* _Problem to work on_: The lines beneath this instruction, from the first through the one containing "from mathutils.geometry import", must be transcribed exactly; no other line belongs in the output.

* _Records for processing_:
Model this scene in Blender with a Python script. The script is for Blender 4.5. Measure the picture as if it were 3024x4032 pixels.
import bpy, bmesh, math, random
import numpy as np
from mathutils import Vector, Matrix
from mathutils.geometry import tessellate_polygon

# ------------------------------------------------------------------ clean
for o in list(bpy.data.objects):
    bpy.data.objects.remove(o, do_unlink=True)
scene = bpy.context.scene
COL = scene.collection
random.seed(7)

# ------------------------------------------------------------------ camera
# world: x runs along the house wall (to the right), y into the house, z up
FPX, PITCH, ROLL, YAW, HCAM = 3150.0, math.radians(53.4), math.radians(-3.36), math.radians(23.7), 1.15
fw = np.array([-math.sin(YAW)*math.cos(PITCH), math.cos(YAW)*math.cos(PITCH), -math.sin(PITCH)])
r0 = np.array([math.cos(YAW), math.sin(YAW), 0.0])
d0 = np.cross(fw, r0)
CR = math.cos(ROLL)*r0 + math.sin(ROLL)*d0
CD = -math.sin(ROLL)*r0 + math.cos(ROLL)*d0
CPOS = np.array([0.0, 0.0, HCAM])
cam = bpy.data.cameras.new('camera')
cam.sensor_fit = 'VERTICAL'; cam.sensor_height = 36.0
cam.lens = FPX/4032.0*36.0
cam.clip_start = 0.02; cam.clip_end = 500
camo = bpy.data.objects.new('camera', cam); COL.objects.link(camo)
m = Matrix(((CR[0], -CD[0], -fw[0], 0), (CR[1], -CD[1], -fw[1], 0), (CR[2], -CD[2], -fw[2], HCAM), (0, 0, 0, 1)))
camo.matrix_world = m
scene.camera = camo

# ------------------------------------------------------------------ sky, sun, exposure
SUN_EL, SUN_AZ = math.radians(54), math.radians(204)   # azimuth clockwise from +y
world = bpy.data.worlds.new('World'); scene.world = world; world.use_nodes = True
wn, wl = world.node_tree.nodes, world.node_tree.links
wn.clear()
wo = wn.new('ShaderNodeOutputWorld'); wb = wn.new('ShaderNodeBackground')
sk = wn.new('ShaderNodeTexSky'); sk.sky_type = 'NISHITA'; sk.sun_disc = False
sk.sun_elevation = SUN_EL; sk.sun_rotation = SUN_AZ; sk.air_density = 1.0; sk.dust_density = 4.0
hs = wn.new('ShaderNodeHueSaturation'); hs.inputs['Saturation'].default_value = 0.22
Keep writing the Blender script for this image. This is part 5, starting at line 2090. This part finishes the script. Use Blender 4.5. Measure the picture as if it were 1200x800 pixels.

* _Response for this exercise_:
Model this scene in Blender with a Python script. The script is for Blender 4.5. Measure the picture as if it were 3024x4032 pixels.
import bpy, bmesh, math, random
import numpy as np
from mathutils import Vector, Matrix
from mathutils.geometry import tessellate_polygon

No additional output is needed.